Plasmonic nanofluids, based on metal
nanoparticles (NPs), has received
tremendous attention for its potential to increase the efficiency
of solar energy harvesting and harnessing systems. The ability to
manage their optical absorption by tuning localized surface plasmon
(LSP) bands is the reason why metal NPs are considered excellent nanoheaters
with unique thermo-optic properties. In this work, we demostrate the
influence of the tuning of plasmonic nanofluid absorption bands in
different spectral regions, by modifying the morphology and size of
the core–shell NPs, on the efficiency of plasmonic nanoheaters
to heat fluids and generate steam. Five plasmonic nanofluids containing
spherical Au@SiO2, rodlike Au@SiO2, with three
different aspect ratios, and spherical SiO2@Au nanoshells
were fabricated and characterized to study the local heating induced
by plasmon-enhanced light absorption.
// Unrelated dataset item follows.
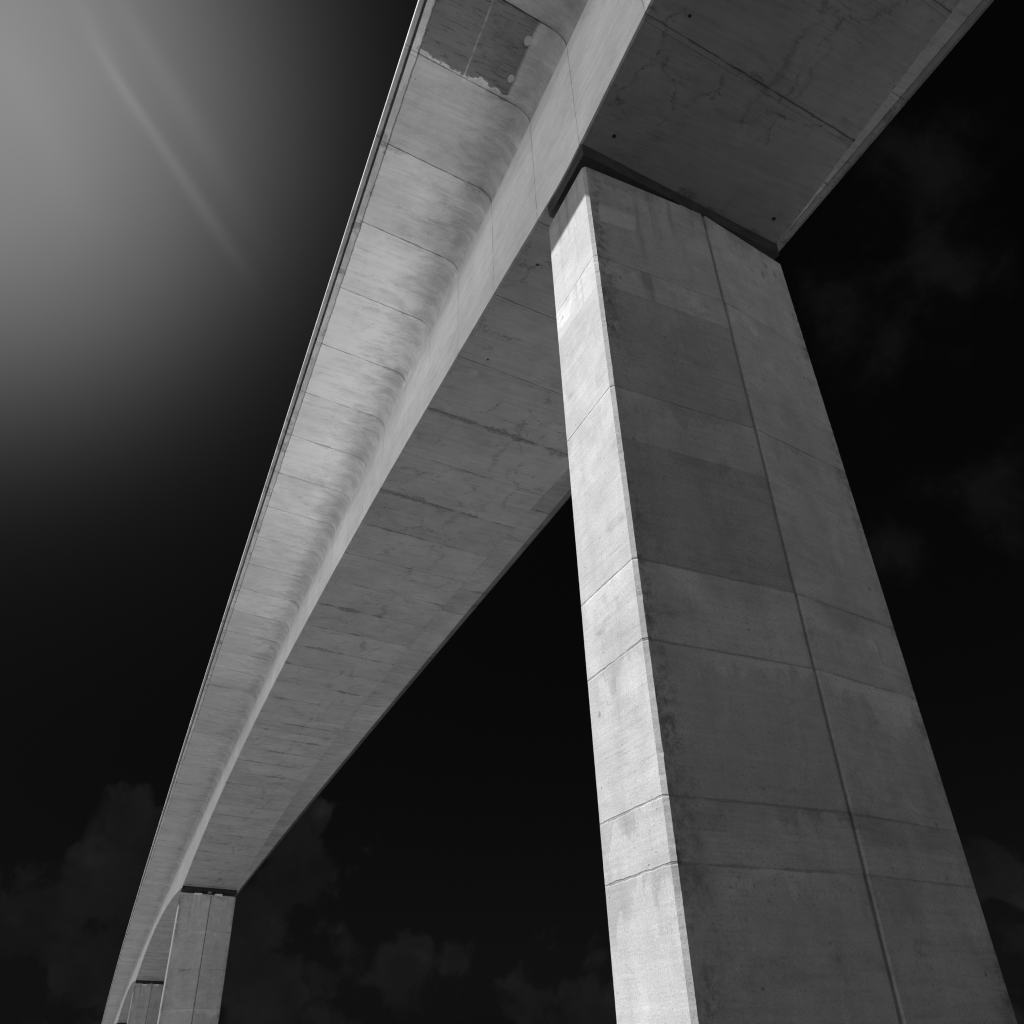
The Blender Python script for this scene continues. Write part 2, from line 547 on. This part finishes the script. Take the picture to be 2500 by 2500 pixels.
rr = random.Random(7)
for (x, y, a) in ((8.38, 21.26, .17), (8.30, 23.74, .15), (8.26, 20.04, .14), (8.32, 18.02, .16), (8.4, 30.2, .16), (8.35, 33.5, .13), (8.3, 36.2, .15), (8.3, 9.2, .14)):
    pts = []
    for k in range(16):
        t = k / 16 * 4
        sd = int(t)
        u = (t - sd) * 2 - 1
        qx, qy = ((u, -1), (1, u), (-u, 1), (-1, -u))[sd]
        jx, jy = rr.uniform(-.08, .08), rr.uniform(-.08, .08)
        xx, yy = x + a * (qx + jx), y + a * (qy + jy)
        pts.append(soff_pt(xx, yy))
    plate('anchor_patch', pts, (0, 0, -1), .004, M_anchor, girder, GO)
for (x, y, a, b) in ((6.52, 11.73, .12, .16), (6.50, 13.02, .10, .13), (6.62, 11.45, .04, .05)):
    pts = []
    s = x - XL
    for k in range(14):
        t = 2 * math.pi * k / 14
        w = rr.uniform(.88, 1.1)
        xx, yy = x + a * w * math.cos(t), y + b * w * math.sin(t)
        s = xx - XL
        z = ZROOT + (ZTIP - ZROOT) * (-s - .55) / 3.45 + .008
        pts.append(bend(xx, yy, z + CR * s))
    plate('grout_spot', pts, (0, 0, -1), .012, M_pale, girder, GO)

# ------------------------------------------------------------------ piers


def make_pier(k, label, lifts):
    y = YP + k * S
    t = k * S
    x0 = PXL + KX * t * t
    top = HP + KZ * t * t + GR * t + EYE
    root = empty('bridge_pier', (x0, y, 0.0), label, 'pier', 'concrete piers under the bridge')
    w, gx, ec, sp, tp, c = PXR - PXL, PGX - PXL, PEC, PSP, PTP, .075
    rnd = random.Random(11 + k)
    ma, mb = ec / gx, (sp - ec) / (w - gx)

    def fy(x):
        return ma * x if x < gx else ec + mb * (x - gx)

    def ring(off, gj):
        p = [(0, c), (c, fy(c)), (gx - .10 + gj, fy(gx - .10)), (gx - .03 + gj, fy(gx) + .045), (gx + .035 + gj, fy(gx) + .06),
             (gx + .055 + gj, fy(gx + .055)), (w - c, fy(w - c)), (w, sp + c * .9), (w, sp + tp - c), (w - c, sp + tp + .01),
             (gx, tp + .34 + .25), (c, tp), (0, tp - c)]
        # nudge every point outwards by 'off' for the small step between lifts
        cx, cy = w / 2, tp / 2 + .35
        out = []
        for (a, b) in p:
            out.append((a + off * (1 if a > cx else -1), b + off * (1 if b > cy else -1)))
        return out
    levels = [(top, None)]
    zs = [top] + [top - d for d in lifts] + [-0.4]
    dz = .08 if k == 0 else .9
    minor = {i + 1 for i, d_ in enumerate(lifts) if k == 0 and d_ in (4.45, 9.0)}
    vs, fs, sg, ac, tn, sl = [], [], [], [], [], []
    n = 13
    prev = None
    major = True
    tA = [.94, 1.0, .79, .93, .77, 1.06, .98, 1.04, 1.07] if k == 0 else [1.0, 1.04, .98, 1.02, 1.0]
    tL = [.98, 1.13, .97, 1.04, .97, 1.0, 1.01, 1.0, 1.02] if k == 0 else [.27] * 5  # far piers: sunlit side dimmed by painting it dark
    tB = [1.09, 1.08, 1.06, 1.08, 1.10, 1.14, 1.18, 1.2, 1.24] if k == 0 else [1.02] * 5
    accs = None
    for i in range(len(zs) - 1):
        zt, zb = zs[i], zs[i + 1]
        off = rnd.uniform(-.0012, .0012)
        gj = rnd.uniform(-.012, .012)
        R = ring(off, gj)
        nz = max(1, int((zt - zb) / dz))
        a = len(vs)
        sa, sb = (i + .3 if i in minor else i), (i + .7 if (i + 1) in minor else i + 1)
        for q in range(nz + 1):
            zz = zt + (zb - zt) * q / nz
            # the arrises are never quite true: small wander, now and then a chip
            e = [rnd.gauss(0, .0016) for _ in range(4)]
            if 0 < q < nz and rnd.random() < .07:
                e[rnd.randrange(4)] += rnd.uniform(.006, .016)
            for j, (px, py) in enumerate(R):
                if j == 0: py += e[0]
                elif j == 1: px += e[1]
                elif j == 2: px -= e[2] * .7
                elif j == 5: px += e[3] * .7
                elif j == 6: px -= abs(e[2])
                elif j == 12: py -= abs(e[3])
                vs.append(Vector((px, py, zz)))
        for q in range(nz):
            b0 = a + q * n
            s0, s1 = sa + (sb - sa) * q / nz, sa + (sb - sa) * (q + 1) / nz
            for j in range(n):
                j2 = (j + 1) % n
                fs.append([b0 + j, b0 + j2, b0 + n + j2, b0 + n + j])
                sg.append([s0, s0, s1, s1])
                ac.append([0, gx, gx, 0] if j == 1 else [3.2, .15, .15, 3.2] if j == 5 else [9, 9, 9, 9])
                tt = tA[i % len(tA)] if j in (1, 2) else tB[i % len(tB)] if j in (4, 5) else tL[i % len(tL)]
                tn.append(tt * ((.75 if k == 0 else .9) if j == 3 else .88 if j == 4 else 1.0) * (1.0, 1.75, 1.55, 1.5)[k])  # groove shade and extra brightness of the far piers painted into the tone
                sl.append((zt - zb) / (sb - sa))
        if prev is not None:
            for j in range(n):
                j2 = (j + 1) % n
                fs.append([prev + j, prev + j2, a + j2, a + j])
                sg.append([i + .5] * 4); ac.append([9] * 4); tn.append(.8); sl.append(4.0)
        else:
            fs.append([a + j for j in range(n)]); sg.append([.5] * n); ac.append([9] * n); tn.append(.8); sl.append(4.)
        prev = a + nz * n
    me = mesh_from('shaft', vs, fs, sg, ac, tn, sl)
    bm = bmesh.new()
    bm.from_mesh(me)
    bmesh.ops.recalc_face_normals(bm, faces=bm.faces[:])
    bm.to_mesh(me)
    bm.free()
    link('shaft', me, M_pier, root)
    # bearing plinths with their pads
    for px in (2.17, 4.72):
        yy = fy(px)
        h = .30

        def blk(name, hw, ya, yb, za, zb, mat, par):
            v = []
            for zz, e in ((za, 0), (zb, .015)):
                for (qx, qy) in ((px - hw + e, ya + e), (px + hw - e, ya + e), (px + hw - e, yb - e), (px - hw + e, yb - e)):
                    v.append((qx, qy, zz))
            f = [[3, 2, 1, 0], [4, 5, 6, 7], [0, 1, 5, 4], [1, 2, 6, 5], [2, 3, 7, 6], [3, 0, 4, 7]]
            return link(name, mesh_from(name, v, f), mat, par)
        pl = blk('bearing_plinth', .48, yy + (.32 if k == 0 else .05), yy + 1.5, top - .01, top + h, M_plinth, root)
        blk('bearing_pad', .36, yy + (.42 if k == 0 else .2), yy + 1.3, top + h + .002, top + .68, M_rubber, pl)
    return root, top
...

Gains of up to 28.3 times in
the nanofluid temperature increase in direct absorption solar collectors
(DASCs) and 7.5 times in the amount of steam generated in the solar
ethanol distillation were measured from control over LSP resonances
of spherical and rodlike core–shell NPs. Energy distribution
analysis shows that plasmonic nanofluids present an efficient energy
transfer management, dedicating ∼72% of the absorbed energy
to heating liquids at low levels of solar irradiance. However, at
high solar irradiances, the good spectral matching between the plasmonic
nanofluid LSP bands and the solar irradiance spectrum promotes strong
local heating around the core–shell NPs, allowing local temperatures
above the boiling point to be reached. Under these conditions, plasmonic
nanofluids spend a small amount of energy to heat liquids and they
transfer ∼83% of the absorbed energy to generate steam. Thus,
a 7.7-fold increase in solar ethanol vaporization rate was achieved.
The experimental results, understood from the optical properties of
core–shell plasmonic NPs by using the Maxwell–Garnett
theoretical model, corroborate the importance of fabricating nanoheaters
with projected geometries to maximize the efficiency of solar collectors
and stills.